- _JOB_: Only the number is wanted: count the lines in the data with "objects" in them.

————

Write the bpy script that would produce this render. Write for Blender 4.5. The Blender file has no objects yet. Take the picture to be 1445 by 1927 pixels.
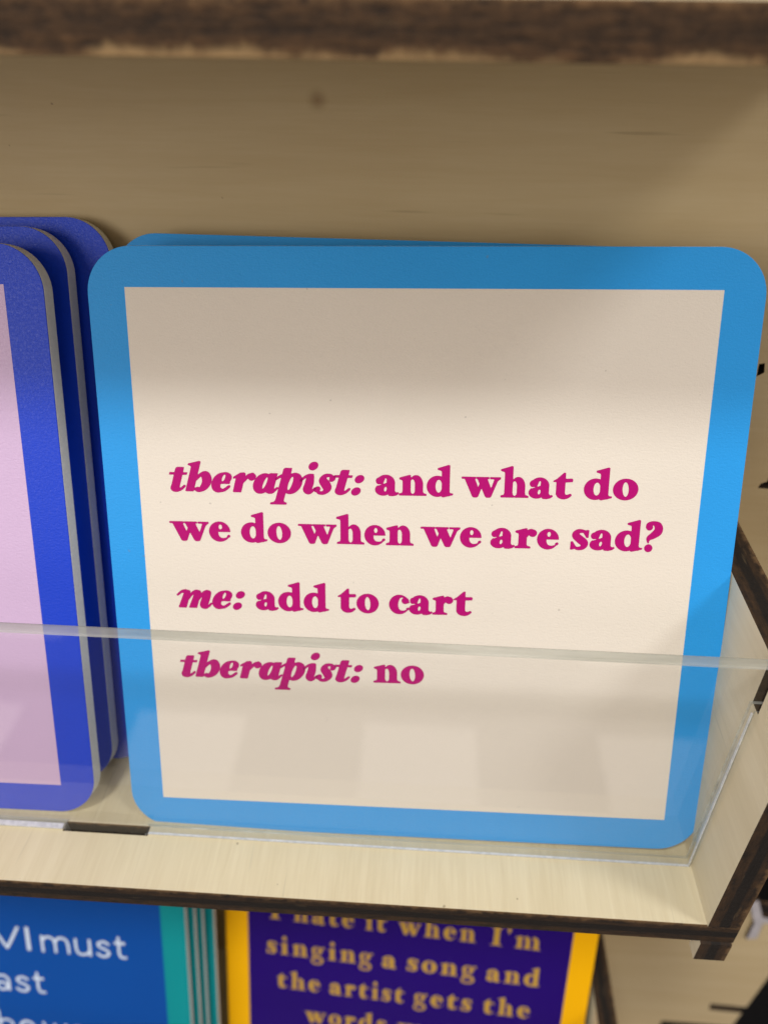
import bpy, math, random
import numpy as np
from mathutils import Matrix, Vector

MM = 0.001
rad = math.radians
sc = bpy.context.scene
random.seed(7)

# ------------------------------------------------------------------ camera
cd = bpy.data.cameras.new('camera')
cam = bpy.data.objects.new('camera', cd)
sc.collection.objects.link(cam)
cF = Vector((-0.04542891, 0.81308092, -0.58037542)).normalized()
cR = Vector((0.99812612, 0.06078513, 0.00702898)).normalized()
cU = cR.cross(cF)
cam.matrix_world = Matrix((
    (cR.x, cU.x, -cF.x, -47.726 * MM), (cR.y, cU.y, -cF.y, -75.384 * MM),
    (cR.z, cU.z, -cF.z, 123.76 * MM), (0, 0, 0, 1)))
cd.sensor_fit = 'HORIZONTAL'
cd.sensor_width = 36.0
cd.lens = 36.0 * 1480.34 / 1445.0
cd.clip_start = 0.003
cd.clip_end = 50.0
cd.dof.use_dof = True
cd.dof.focus_distance = 0.1150
cd.dof.aperture_fstop = 21.0
sc.camera = cam

# ------------------------------------------------------------------ room light
w = bpy.data.worlds.new('World')
sc.world = w
w.use_nodes = True
bg = w.node_tree.nodes['Background']
bg.inputs[0].default_value = (1.0, 0.85, 0.765, 1)
bg.inputs[1].default_value = 0.49


def lamp(name, pos, target, size, power, col):
    l = bpy.data.lights.new(name, 'AREA')
    l.shape = 'DISK'
    l.size = size
    l.energy = power
    l.color = col
    o = bpy.data.objects.new(name, l)
    sc.collection.objects.link(o)
    o.location = pos
    d = Vector(target) - Vector(pos)
    o.rotation_euler = d.to_track_quat('-Z', 'Y').to_euler()
    return o


TGT = Vector((-0.05, 0.02, 0.06))
lamp('ceiling_lamp', TGT + Vector((-0.5, -1.0, 2.05)).normalized() * 1.8, TGT, 0.28, 15.2, (0.99, 0.99, 1.0))
lamp('ceiling_lamp', TGT + Vector((1.9, -1.0, 2.1)).normalized() * 1.8, TGT, 0.42, 9.5, (0.99, 0.99, 1.0))
lamp('shop_window', TGT + Vector((-1.0, -1.35, 0.42)).normalized() * 1.5, TGT, 0.7, 6.5, (1.0, 0.97, 0.95))

sc.view_settings.view_transform = 'Standard'
sc.view_settings.look = 'None'
sc.view_settings.exposure = 0.06
sc.view_settings.gamma = 1.0
sc.cycles.max_bounces = 10
sc.cycles.transparent_max_bounces = 16
sc.cycles.caustics_reflective = False
sc.cycles.caustics_refractive = False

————

- _TASK ANSWER_: 5